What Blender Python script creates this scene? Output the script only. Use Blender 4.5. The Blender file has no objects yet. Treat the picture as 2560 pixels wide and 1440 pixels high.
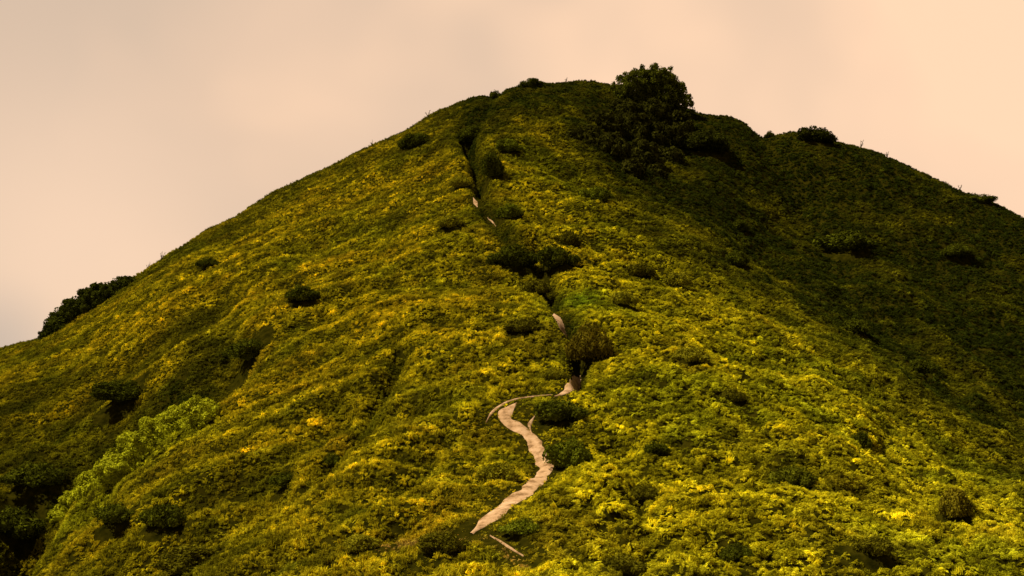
import bpy, math, random, time
import numpy as np
from mathutils import Vector
from mathutils.bvhtree import BVHTree
from mathutils.kdtree import KDTree
T0=time.time()
random.seed(7); RNG=np.random.default_rng(11)
S=bpy.context.scene; COL=S.collection
F=2489.0; HOR=1000.0
S.view_settings.view_transform='Standard'; S.view_settings.look='None'; S.view_settings.exposure=0

# ---------------------------------------------------------------- camera
cd=bpy.data.cameras.new('camera'); cam=bpy.data.objects.new('camera',cd); COL.objects.link(cam)
cd.sensor_width=36; cd.lens=36*F/2560; cd.shift_y=(HOR-720)/2560; cd.clip_start=.5; cd.clip_end=6000
cam.location=(0,0,0); cam.rotation_euler=(math.pi/2,0,0); S.camera=cam

# ---------------------------------------------------------------- numpy noise
def gnoise(x,y,seed=0):
    xi=np.floor(x).astype(np.int64); yi=np.floor(y).astype(np.int64); xf=x-xi; yf=y-yi
    def g(ix,iy):
        h=(ix*374761393+iy*668265263+seed*974634777)&0xffffffff
        h=((h^(h>>13))*1274126177)&0xffffffff; h=(h^(h>>16))&0xffff
        a=h/65536.0*2*np.pi; return np.cos(a),np.sin(a)
    def d(ix,iy,fx,fy):
        a,b=g(ix,iy); return a*fx+b*fy
    u=xf*xf*xf*(xf*(xf*6-15)+10); v=yf*yf*yf*(yf*(yf*6-15)+10)
    a=d(xi,yi,xf,yf); b=d(xi+1,yi,xf-1,yf); c=d(xi,yi+1,xf,yf-1); e=d(xi+1,yi+1,xf-1,yf-1)
    return ((a+(b-a)*u)*(1-v)+(c+(e-c)*u)*v)*1.5
def fbm(x,y,seed=0,o=3):
    r=0;a=1
    for k in range(o): r=r+a*gnoise(x*2**k,y*2**k,seed+k*17); a*=.5
    return r
def billow(x,y):   # cushions of plants with creases between them
    wx=x+.8*gnoise(x/3,y/3,201); wy=y+.8*gnoise(x/3,y/3,202)
    return np.abs(gnoise(wx/2.0,wy/2.3,41))*.8+.6*np.abs(gnoise(wx/.9,wy/1.05,43))
def polydist(px,py,pts):
    best=np.full(np.shape(px),1e9)
    for (ax,ay),(bx,by) in zip(pts[:-1],pts[1:]):
        dx,dy=bx-ax,by-ay; t=np.clip(((px-ax)*dx+(py-ay)*dy)/(dx*dx+dy*dy+1e-9),0,1)
        best=np.minimum(best,np.hypot(px-ax-t*dx,py-ay-t*dy))
    return best
def sig(x): return 1/(1+np.exp(-np.clip(x,-30,30)))

# ---------------------------------------------------------------- relief of the hill
SKY=[(-900,1350),(-400,1085),(0,878),(60,858),(100,846),(200,785),(320,705),(400,655),(500,592),(600,535),(700,477),(800,428),(900,378),(1000,335),(1100,280),(1180,247),(1240,236),(1300,220),(1340,211),(1420,207),(1520,213),(1600,236),(1680,262),(1740,284),(1850,302),(1920,326),(2000,338),(2090,354),(2200,387),(2300,432),(2400,478),(2480,508),(2560,556),(2900,735),(3460,1010)]
sx=np.array([p[0] for p in SKY],float); sy=np.array([p[1] for p in SKY],float)
_q=np.arange(-1000,3561,5.0); _s=np.interp(_q,sx,sy); k=np.exp(-np.linspace(-2,2,11)**2); k/=k.sum()
_s2=np.convolve(np.pad(_s,5,mode='edge'),k,'valid')
def sky(px): return np.interp(px,_q,_s2)
DP=[(1250,1440,35),(1380,1165,48),(1350,1000,61),(1400,800,83),(1250,590,106),(1190,420,130),(1350,205,168),(1250,1600,30),
(0,1440,62),(400,1440,50),(800,1440,41),(0,1150,88),(400,1080,76),(800,1000,68),(0,880,130),(220,760,138),(400,800,108),(600,545,146),(800,620,120),(1000,335,160),(900,750,93),(0,1600,52),(-300,1150,100),(-300,1500,64),
(1700,1440,34),(2100,1440,35),(2560,1440,39),(1750,1150,50),(2100,1150,53),(2560,1290,52),(1750,850,78),(2100,1020,68),(1500,560,112),
(2560,1120,92),(2560,900,118),(2560,570,150),(2250,850,112),(2200,390,163),(2000,345,166),(1900,640,132),(1740,300,168),(1600,450,143),(2560,1600,33),(1900,1600,30),(2860,1400,48),(2860,1000,112),(1750,640,112)]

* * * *

:: INSTRUCTION ::
From the opening line of the listing above through the line bearing "def sig(x): return", repeat each line exactly. Drop every picture.

:: COMPLETE RESPONSE ::
What Blender Python script creates this scene? Output the script only. Use Blender 4.5. The Blender file has no objects yet. Treat the picture as 2560 pixels wide and 1440 pixels high.
import bpy, math, random, time
import numpy as np
from mathutils import Vector
from mathutils.bvhtree import BVHTree
from mathutils.kdtree import KDTree
T0=time.time()
random.seed(7); RNG=np.random.default_rng(11)
S=bpy.context.scene; COL=S.collection
F=2489.0; HOR=1000.0
S.view_settings.view_transform='Standard'; S.view_settings.look='None'; S.view_settings.exposure=0

# ---------------------------------------------------------------- camera
cd=bpy.data.cameras.new('camera'); cam=bpy.data.objects.new('camera',cd); COL.objects.link(cam)
cd.sensor_width=36; cd.lens=36*F/2560; cd.shift_y=(HOR-720)/2560; cd.clip_start=.5; cd.clip_end=6000
cam.location=(0,0,0); cam.rotation_euler=(math.pi/2,0,0); S.camera=cam

# ---------------------------------------------------------------- numpy noise
def gnoise(x,y,seed=0):
    xi=np.floor(x).astype(np.int64); yi=np.floor(y).astype(np.int64); xf=x-xi; yf=y-yi
    def g(ix,iy):
        h=(ix*374761393+iy*668265263+seed*974634777)&0xffffffff
        h=((h^(h>>13))*1274126177)&0xffffffff; h=(h^(h>>16))&0xffff
        a=h/65536.0*2*np.pi; return np.cos(a),np.sin(a)
    def d(ix,iy,fx,fy):
        a,b=g(ix,iy); return a*fx+b*fy
    u=xf*xf*xf*(xf*(xf*6-15)+10); v=yf*yf*yf*(yf*(yf*6-15)+10)
    a=d(xi,yi,xf,yf); b=d(xi+1,yi,xf-1,yf); c=d(xi,yi+1,xf,yf-1); e=d(xi+1,yi+1,xf-1,yf-1)
    return ((a+(b-a)*u)*(1-v)+(c+(e-c)*u)*v)*1.5
def fbm(x,y,seed=0,o=3):
    r=0;a=1
    for k in range(o): r=r+a*gnoise(x*2**k,y*2**k,seed+k*17); a*=.5
    return r
def billow(x,y):   # cushions of plants with creases between them
    wx=x+.8*gnoise(x/3,y/3,201); wy=y+.8*gnoise(x/3,y/3,202)
    return np.abs(gnoise(wx/2.0,wy/2.3,41))*.8+.6*np.abs(gnoise(wx/.9,wy/1.05,43))
def polydist(px,py,pts):
    best=np.full(np.shape(px),1e9)
    for (ax,ay),(bx,by) in zip(pts[:-1],pts[1:]):
        dx,dy=bx-ax,by-ay; t=np.clip(((px-ax)*dx+(py-ay)*dy)/(dx*dx+dy*dy+1e-9),0,1)
        best=np.minimum(best,np.hypot(px-ax-t*dx,py-ay-t*dy))
    return best
def sig(x): return 1/(1+np.exp(-np.clip(x,-30,30)))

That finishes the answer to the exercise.